Bundan sonra olanları yine Luria’dan dinlemeye devam edelim:
“Tüm eserlerini, Adlarını ve Sıfatlarını var etmek üzere alemleri yaratmak ve tüm tezahürlerini harekete geçirmek istediğinde O, kendi merkezine, orta noktaya doğru çekildi ve sonra Kendini bu merkez noktadan çevreye doğru uzaklaştırdı. Sınırsız Işığını yanlara doğru çekti ve böylece merkez nokta ile Sınırsız Işığın etrafında bir boş yer oluştu. Oluşan bu boşluk mükemmel bir küre ya da daire biçimindeydi ve hiçbir köşe ya da açı içermiyordu. Çünkü Sınırsız Olan Kendini de aynı biçimde sınırlamış ve tam bir küresel ya da dairesel biçim almıştı. Bu nedenle bu merkez noktanın etrafında yer alan boşluk da daireseldi ve mükemmel bir denge durumundaydı. Ne aşağısı vardı ne yukarısı, ne sağ vardı ne sol. Tüm çevrede her yer mükemmel bir biçimde eşitti ve aynıydı. Çünkü Sınırsız Olan’ın Kendisi de mükemmel bir denge, eşitlik ve aynılık durumundaydı.” (Bilindiği gibi matematikte bir daireden daha mükemmel simetriye ve dengeye sahip daha üniform bir başka şekil yoktur.)
Boşluğun dairesel ya da küresel olmasının bir başka nedeni daha vardı aslında. Bir sonraki aşamada içinde oluşacak yine dairesel oluşumların (alemlerin) mükemmel bir biçimde var olabilmeleri için Yaratıcı’nın Sınırsız Işığı’nı her yönden eşit ve aynı şiddette alabilmeleri. Böylece O’nun Sınırsız Varlığı’nı sınırlaması sonucunda, içinde O’nun, Özünün değil ama eylemlerinin bilinebileceği, idrak edilebileceği, küre biçiminde bir ezeli, ilksel mekan yaratılmış oldu. İşte bu harekete Kabala’da tzimtzum yani çekilme, sınırlama adı verilir.

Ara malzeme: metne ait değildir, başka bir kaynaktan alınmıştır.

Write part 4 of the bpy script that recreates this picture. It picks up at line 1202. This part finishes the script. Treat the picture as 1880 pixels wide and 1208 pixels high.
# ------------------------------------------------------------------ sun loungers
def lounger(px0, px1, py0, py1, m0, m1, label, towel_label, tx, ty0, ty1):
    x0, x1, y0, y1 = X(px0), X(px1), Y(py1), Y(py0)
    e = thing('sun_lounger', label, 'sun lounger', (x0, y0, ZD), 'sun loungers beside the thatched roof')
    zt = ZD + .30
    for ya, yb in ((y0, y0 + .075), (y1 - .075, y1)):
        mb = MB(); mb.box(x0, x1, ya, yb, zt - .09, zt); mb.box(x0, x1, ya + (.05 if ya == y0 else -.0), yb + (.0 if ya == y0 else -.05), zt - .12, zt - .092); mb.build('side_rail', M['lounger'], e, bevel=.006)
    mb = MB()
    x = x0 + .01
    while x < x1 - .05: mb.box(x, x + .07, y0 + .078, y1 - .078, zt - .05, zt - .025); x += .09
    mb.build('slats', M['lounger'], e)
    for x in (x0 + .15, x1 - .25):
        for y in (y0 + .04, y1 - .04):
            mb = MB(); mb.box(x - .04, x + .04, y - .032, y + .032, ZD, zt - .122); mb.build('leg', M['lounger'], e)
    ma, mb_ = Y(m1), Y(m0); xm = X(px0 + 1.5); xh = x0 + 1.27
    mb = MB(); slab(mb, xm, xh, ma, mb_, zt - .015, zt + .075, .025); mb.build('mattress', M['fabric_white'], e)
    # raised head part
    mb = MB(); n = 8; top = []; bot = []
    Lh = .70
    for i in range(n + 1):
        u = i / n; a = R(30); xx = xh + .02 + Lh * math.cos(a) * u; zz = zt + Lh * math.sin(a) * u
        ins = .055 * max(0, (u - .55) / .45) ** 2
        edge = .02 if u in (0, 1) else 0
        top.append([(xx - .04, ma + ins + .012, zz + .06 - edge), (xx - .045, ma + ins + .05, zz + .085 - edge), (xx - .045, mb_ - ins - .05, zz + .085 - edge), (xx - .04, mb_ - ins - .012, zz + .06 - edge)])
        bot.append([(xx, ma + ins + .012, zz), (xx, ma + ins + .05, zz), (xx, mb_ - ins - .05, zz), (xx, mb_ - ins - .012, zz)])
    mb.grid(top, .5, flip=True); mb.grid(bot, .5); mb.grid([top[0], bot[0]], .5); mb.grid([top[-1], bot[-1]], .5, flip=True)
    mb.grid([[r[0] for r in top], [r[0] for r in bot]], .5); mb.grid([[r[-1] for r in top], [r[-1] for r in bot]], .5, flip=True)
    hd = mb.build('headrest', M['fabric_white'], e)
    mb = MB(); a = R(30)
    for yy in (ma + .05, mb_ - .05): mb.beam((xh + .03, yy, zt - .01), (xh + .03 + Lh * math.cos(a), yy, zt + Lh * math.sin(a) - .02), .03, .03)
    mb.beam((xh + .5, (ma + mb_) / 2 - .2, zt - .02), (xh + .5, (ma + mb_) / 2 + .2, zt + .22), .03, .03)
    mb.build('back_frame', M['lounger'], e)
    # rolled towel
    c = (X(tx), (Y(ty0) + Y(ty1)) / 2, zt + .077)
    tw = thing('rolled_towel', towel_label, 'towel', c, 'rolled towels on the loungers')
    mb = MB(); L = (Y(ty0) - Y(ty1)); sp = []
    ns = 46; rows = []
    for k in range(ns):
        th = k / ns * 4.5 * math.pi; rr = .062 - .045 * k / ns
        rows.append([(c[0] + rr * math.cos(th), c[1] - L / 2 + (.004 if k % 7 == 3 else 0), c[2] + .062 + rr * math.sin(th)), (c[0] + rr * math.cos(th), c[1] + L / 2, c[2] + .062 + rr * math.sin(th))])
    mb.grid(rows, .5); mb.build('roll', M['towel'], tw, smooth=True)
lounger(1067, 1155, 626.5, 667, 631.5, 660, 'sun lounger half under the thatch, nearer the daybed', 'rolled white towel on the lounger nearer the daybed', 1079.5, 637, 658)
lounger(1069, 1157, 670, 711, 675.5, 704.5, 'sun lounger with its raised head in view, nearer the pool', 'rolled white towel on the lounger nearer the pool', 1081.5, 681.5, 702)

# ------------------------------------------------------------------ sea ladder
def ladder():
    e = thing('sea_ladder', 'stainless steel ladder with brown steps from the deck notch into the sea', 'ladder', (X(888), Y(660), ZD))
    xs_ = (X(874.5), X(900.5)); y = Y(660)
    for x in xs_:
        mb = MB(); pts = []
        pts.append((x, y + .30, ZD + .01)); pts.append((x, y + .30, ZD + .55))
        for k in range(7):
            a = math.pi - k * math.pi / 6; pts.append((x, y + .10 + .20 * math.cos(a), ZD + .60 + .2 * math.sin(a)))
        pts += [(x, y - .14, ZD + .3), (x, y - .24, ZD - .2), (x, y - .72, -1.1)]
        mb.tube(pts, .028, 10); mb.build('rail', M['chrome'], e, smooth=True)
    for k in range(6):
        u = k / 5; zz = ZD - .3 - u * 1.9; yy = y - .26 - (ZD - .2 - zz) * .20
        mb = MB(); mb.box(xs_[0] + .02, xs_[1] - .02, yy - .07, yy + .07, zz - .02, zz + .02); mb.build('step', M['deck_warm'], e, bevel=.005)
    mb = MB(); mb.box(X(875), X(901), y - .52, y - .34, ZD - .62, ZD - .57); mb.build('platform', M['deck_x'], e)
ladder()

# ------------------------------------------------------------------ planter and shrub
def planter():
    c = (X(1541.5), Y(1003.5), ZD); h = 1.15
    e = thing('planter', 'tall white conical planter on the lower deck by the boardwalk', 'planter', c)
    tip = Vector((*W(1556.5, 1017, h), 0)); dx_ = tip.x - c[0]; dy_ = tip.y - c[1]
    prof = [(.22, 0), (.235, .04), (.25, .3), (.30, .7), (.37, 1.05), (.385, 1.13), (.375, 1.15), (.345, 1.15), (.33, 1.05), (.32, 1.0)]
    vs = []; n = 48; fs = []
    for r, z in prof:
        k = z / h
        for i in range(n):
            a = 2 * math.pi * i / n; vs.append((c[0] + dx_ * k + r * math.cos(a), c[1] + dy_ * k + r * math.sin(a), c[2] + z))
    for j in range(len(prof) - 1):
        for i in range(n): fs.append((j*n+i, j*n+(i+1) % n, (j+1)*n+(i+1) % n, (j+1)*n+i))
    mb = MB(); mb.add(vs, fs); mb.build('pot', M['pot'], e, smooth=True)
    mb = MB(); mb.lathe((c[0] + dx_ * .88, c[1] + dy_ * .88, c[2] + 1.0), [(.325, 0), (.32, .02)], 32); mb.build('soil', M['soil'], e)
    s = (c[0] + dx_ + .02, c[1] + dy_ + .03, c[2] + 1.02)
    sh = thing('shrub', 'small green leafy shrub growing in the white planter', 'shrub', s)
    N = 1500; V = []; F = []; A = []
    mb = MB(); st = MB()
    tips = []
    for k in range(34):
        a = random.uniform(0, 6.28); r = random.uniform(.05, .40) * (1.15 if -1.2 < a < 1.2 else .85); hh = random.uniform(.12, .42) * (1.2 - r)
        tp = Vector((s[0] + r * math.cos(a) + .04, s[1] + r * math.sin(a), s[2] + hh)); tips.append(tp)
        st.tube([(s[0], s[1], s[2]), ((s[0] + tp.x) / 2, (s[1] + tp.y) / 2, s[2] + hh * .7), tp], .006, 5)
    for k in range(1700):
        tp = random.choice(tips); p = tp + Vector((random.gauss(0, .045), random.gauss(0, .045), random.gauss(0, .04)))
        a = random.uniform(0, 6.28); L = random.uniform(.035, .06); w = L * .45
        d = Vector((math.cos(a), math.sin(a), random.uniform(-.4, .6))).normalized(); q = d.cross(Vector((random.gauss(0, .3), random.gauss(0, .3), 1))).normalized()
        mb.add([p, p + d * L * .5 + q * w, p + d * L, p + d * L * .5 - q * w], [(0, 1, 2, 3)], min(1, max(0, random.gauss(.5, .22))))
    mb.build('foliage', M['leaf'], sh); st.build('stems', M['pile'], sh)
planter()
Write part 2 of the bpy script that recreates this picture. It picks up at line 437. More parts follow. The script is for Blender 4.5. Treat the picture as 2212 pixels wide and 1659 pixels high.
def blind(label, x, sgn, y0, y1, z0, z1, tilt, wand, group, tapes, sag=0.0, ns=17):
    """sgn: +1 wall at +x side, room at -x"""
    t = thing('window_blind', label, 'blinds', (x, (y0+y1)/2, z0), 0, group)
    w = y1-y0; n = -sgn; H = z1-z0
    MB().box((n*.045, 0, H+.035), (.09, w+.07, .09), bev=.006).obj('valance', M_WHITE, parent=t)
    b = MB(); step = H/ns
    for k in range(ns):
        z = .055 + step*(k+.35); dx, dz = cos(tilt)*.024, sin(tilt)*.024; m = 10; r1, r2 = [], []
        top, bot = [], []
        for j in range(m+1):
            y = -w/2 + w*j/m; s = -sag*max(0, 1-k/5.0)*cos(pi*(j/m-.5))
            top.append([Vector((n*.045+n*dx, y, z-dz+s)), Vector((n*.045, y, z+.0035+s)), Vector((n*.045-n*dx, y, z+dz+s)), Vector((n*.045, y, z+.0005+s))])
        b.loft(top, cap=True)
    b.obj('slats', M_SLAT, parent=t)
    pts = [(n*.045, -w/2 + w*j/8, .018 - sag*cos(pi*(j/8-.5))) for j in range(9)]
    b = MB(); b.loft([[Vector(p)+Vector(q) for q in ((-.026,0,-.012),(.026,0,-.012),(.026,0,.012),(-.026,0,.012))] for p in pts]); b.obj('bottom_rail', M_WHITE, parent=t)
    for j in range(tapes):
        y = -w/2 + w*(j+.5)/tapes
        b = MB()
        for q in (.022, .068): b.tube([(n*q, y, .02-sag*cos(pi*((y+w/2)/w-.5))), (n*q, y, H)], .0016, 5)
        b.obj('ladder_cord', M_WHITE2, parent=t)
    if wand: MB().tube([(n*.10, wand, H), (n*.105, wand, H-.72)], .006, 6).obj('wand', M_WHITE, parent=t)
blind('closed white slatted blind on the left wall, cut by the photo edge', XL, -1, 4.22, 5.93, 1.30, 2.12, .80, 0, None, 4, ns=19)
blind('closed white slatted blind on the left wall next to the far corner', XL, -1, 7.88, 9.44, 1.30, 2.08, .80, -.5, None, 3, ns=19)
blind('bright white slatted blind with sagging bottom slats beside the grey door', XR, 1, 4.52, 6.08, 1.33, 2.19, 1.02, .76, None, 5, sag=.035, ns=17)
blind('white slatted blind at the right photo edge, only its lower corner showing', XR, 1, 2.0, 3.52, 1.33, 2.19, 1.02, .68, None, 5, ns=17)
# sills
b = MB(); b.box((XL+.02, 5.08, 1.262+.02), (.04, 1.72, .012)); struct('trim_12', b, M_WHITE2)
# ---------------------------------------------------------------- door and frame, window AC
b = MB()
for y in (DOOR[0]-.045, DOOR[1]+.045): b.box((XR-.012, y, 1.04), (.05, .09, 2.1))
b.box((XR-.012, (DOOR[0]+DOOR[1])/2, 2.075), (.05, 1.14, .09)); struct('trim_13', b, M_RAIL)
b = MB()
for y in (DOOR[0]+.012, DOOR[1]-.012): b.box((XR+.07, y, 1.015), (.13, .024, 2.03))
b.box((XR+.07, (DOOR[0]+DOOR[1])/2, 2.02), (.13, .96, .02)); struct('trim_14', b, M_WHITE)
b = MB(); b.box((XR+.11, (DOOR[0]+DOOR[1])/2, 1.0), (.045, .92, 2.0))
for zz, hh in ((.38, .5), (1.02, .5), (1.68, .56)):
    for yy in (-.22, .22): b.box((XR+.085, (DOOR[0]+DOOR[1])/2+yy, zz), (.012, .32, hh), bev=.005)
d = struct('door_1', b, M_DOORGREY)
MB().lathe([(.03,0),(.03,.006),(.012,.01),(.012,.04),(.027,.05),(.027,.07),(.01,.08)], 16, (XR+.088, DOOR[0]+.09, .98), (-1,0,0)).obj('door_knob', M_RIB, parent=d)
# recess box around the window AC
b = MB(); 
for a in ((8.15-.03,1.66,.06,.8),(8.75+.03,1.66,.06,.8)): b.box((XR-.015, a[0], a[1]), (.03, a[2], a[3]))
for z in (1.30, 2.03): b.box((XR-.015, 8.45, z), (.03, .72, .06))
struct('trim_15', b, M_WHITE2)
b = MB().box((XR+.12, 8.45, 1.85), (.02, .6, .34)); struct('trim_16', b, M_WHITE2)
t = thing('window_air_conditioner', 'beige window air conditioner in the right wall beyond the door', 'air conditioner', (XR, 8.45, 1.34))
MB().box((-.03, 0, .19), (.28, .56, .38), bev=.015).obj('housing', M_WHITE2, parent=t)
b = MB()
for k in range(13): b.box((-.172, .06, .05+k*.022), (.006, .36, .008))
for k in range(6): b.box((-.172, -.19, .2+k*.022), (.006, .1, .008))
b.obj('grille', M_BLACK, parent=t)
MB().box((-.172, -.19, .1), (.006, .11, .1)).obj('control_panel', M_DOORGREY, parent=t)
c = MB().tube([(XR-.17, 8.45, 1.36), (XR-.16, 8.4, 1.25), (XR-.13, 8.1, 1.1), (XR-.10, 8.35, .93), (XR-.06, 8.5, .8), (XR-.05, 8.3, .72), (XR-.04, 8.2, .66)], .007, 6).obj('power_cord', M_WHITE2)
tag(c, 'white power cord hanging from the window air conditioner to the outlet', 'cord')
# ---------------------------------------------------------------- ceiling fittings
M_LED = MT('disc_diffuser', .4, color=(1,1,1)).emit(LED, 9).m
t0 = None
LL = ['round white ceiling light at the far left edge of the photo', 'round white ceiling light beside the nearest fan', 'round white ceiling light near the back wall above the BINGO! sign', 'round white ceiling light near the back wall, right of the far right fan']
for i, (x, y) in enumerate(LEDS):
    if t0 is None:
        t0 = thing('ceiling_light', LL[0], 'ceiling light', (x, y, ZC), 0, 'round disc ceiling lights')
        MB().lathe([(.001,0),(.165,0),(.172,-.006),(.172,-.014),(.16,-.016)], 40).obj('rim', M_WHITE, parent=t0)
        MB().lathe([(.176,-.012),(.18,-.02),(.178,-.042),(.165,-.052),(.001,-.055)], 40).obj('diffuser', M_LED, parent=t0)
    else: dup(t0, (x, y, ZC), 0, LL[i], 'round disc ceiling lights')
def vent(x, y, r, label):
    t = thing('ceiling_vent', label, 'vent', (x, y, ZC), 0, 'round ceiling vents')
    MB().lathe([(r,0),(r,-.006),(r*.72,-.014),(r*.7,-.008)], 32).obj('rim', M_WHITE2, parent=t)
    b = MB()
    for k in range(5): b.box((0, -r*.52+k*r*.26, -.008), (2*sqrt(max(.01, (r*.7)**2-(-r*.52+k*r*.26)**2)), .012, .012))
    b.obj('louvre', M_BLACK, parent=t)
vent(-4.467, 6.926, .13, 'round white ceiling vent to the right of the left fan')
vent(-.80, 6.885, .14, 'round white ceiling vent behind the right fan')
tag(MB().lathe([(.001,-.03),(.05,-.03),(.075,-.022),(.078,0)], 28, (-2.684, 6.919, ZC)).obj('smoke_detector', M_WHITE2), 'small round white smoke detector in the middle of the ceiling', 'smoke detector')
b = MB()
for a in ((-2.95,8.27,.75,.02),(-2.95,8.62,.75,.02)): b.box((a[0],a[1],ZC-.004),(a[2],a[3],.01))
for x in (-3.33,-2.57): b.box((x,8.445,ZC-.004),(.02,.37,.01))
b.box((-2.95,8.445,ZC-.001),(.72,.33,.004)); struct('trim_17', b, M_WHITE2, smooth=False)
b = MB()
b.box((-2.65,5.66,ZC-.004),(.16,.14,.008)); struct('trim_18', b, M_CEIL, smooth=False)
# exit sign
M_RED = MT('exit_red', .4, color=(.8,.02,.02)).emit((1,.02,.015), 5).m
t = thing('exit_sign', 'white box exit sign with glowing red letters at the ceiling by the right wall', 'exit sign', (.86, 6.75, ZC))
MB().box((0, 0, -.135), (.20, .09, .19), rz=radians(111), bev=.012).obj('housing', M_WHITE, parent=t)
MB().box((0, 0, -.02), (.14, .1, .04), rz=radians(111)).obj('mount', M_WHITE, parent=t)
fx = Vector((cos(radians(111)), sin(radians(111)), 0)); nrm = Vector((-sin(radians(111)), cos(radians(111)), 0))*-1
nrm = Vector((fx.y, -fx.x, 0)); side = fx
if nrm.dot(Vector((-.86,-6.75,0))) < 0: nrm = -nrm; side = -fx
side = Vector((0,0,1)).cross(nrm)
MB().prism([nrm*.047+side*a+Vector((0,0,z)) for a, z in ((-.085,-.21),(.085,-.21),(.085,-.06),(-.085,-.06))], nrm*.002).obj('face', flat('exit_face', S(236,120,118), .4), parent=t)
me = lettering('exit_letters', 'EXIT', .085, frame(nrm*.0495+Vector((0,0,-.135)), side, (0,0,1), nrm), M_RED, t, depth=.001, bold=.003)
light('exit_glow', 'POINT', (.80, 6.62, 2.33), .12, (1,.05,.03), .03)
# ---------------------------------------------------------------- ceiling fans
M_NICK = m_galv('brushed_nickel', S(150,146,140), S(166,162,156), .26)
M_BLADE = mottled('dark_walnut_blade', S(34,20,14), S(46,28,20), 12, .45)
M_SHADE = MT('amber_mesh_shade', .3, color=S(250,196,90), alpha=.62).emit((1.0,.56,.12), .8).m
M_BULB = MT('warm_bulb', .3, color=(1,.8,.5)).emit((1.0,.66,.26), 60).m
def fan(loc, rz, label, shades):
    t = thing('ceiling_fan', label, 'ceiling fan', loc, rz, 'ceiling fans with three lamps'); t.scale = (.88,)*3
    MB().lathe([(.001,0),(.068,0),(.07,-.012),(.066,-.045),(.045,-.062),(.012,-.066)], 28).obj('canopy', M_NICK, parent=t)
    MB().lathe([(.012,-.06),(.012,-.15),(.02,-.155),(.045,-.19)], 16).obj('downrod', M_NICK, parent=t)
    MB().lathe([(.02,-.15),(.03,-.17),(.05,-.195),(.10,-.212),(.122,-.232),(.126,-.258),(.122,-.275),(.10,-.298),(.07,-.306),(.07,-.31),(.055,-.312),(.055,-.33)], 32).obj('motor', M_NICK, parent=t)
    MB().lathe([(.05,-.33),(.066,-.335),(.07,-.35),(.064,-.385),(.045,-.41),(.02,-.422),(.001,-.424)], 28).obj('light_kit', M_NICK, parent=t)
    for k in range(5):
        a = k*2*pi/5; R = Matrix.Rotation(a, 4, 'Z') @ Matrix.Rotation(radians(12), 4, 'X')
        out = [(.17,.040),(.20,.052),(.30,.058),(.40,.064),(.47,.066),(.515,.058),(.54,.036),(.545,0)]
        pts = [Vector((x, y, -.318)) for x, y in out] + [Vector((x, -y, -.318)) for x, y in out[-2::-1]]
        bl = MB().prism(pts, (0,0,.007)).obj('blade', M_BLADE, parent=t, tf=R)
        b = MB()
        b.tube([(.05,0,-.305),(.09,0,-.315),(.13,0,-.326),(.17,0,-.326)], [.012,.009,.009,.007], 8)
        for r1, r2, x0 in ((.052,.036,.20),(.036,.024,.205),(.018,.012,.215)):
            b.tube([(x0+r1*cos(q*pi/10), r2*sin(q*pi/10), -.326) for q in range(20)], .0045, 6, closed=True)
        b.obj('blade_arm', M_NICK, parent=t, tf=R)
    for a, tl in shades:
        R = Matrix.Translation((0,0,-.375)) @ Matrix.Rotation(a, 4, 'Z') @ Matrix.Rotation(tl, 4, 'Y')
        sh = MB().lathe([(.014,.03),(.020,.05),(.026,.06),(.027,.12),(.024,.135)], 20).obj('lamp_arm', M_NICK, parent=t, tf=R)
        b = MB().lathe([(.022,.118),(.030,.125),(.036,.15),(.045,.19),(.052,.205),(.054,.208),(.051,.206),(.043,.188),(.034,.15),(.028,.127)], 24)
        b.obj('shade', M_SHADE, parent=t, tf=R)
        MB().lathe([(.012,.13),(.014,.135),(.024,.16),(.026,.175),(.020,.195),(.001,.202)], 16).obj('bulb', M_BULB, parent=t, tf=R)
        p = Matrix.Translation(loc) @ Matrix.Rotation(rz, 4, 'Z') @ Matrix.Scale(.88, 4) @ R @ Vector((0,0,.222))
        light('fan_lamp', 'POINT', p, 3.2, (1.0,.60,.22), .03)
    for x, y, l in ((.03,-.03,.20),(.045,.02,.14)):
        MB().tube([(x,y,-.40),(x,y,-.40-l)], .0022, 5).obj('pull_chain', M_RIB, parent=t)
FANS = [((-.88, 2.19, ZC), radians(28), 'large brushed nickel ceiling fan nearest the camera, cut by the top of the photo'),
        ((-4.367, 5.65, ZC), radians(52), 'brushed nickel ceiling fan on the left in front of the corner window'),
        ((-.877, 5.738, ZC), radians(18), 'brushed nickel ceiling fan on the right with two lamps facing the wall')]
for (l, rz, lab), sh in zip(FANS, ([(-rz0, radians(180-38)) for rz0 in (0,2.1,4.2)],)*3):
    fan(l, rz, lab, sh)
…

Sınırlama aşamasından sonra sıra artık alemlerin oluşturulmasına gelir. Luria bu aşamada oluşan bu mükemmel ezeli mekanın aslında tam anlamı ile bir boşluk (çünkü boşluk içinde hiçbir şey yok anlamındadır ancak Yaratıcı’nın olmadığı bir yer düşünülemez) olmadığını öngörür. Çevreye doğru çekilen Sınırsız Işığın bir kalıntısı, Yaratılış’ın ilksel maddesel temelini oluşturmak üzere bu mekanın içinde kalır. İşte bu kalıntı bir sonraki proseste şekillendirilmek üzere, içinde var olacağımız fiziksel ya da ruhsal tüm alemlerin temel ilahi maddesidir
Bu noktada şimdiye kadar gerçekleşen bu sınırlama işlemi hakkında bir şeyi vurgulamanın çok önemli olduğunu düşünüyorum. Bu sınırlandırma işlemini sadece kelime anlamı ile düşünmek bence bizi büyük bir hataya götürür. Bu tür uzaysal ya da fiziksel bir kavramı ya da işlemi Yaratıcı’ya doğrudan uyarlamak gerçekte kesinlikle olanaksızdır. Çünkü O, uzay ve zaman da dahil olmak üzere bilinen her türlü kavramın ötesindedir. Dolayısıyla bu olayı daha ziyade kavramsal olarak ele almak gerekir.